Fintech major Cred reported revenue of ₹2,473 crore, a 66 per cent increase on the back of higher product adoption and growth of monetised users, while narrowing operational loss by 41 per cent to ₹609 crore.
Net loss (after expenses on the employee stock ownership plan and taxes) stood at ₹1,644 crore, up by about 22 per cent year-on-year.
The Bengaluru-based platform has increased its monetised user base by 58 per cent, slashed marketing expenses by 36 per cent, and reduced its customer acquisition cost (CaC) by 40 per cent, owing to a larger share of customers joining the platform organically.
At the same time, the company’s monthly transacting users (MTU) grew by 34 per cent to 11.5 million and monthly active users stood at 13 million, for the year.
“Our focus is on creating deepening relationships with our customers and on many things from UPI to Garage and other products that we have launched in the last year. We’ve seen strong traction in revenue and significant improvement in our customer acquisition cost and operating losses,” said Kunal Shah, founder and chief executive officer of Cred.
- Also read: What is CRED really up to?
Cred’s revenue and product
The fintech major attributed 90 per cent of its revenue from three major areas — payment, insurance and lending business.
Cred did not disclose details of its credit business, but noted that the platform focused on longer tenure and larger ticket-size unsecured loans.
“We are focused on longer tenure, lower interest loans, and larger ticket size loans. So our numbers on book size will always be higher than most fintechs, and it will compound the compounding nature of long tenure,” said Shah.

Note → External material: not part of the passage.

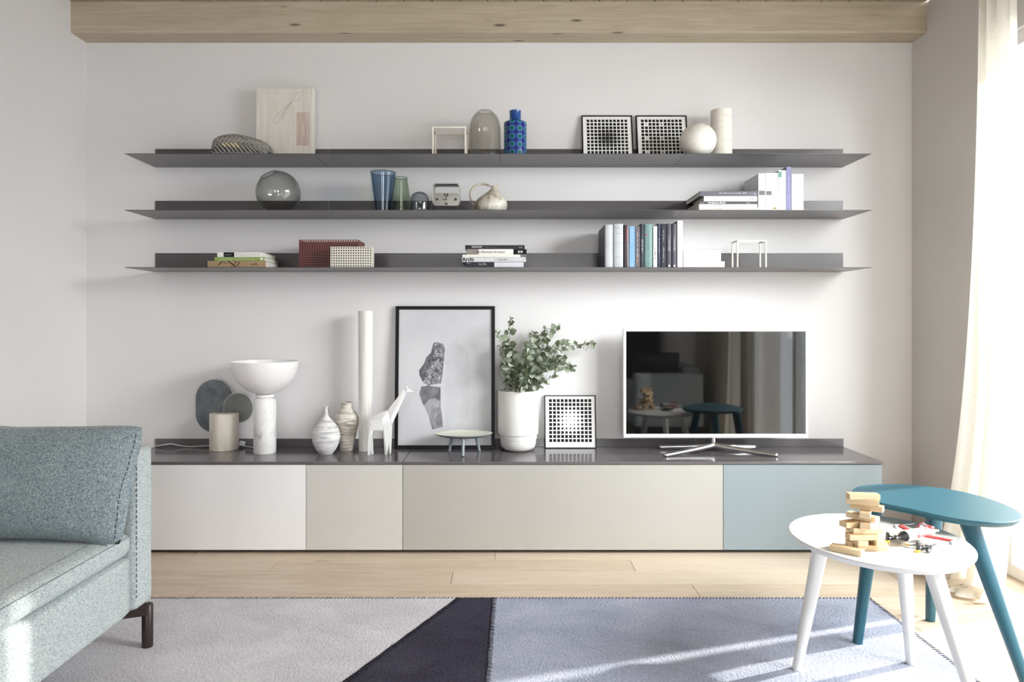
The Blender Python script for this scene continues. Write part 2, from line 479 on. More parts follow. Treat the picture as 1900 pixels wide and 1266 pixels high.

The company has seen growth in Cred Garage, which started last year. The number of vehicles on the platform currently stands at 6 million. The company is exploring more opportunities around the offering, though it did not comment on new features it plans to add.
“The total number of unique customers of credit card and passenger cars has kind of stayed very similar to each other for the longest period of time. The intent is to make that asset easy to manage. All the OEMs seem keen to do something with us,” Shah added.
The company noted that its total payment value surged by 55 per cent to ₹6.87 lakh crore. Over 90 per cent redeemed rewards such as cashback, vouchers, and giveaways each month, the company said.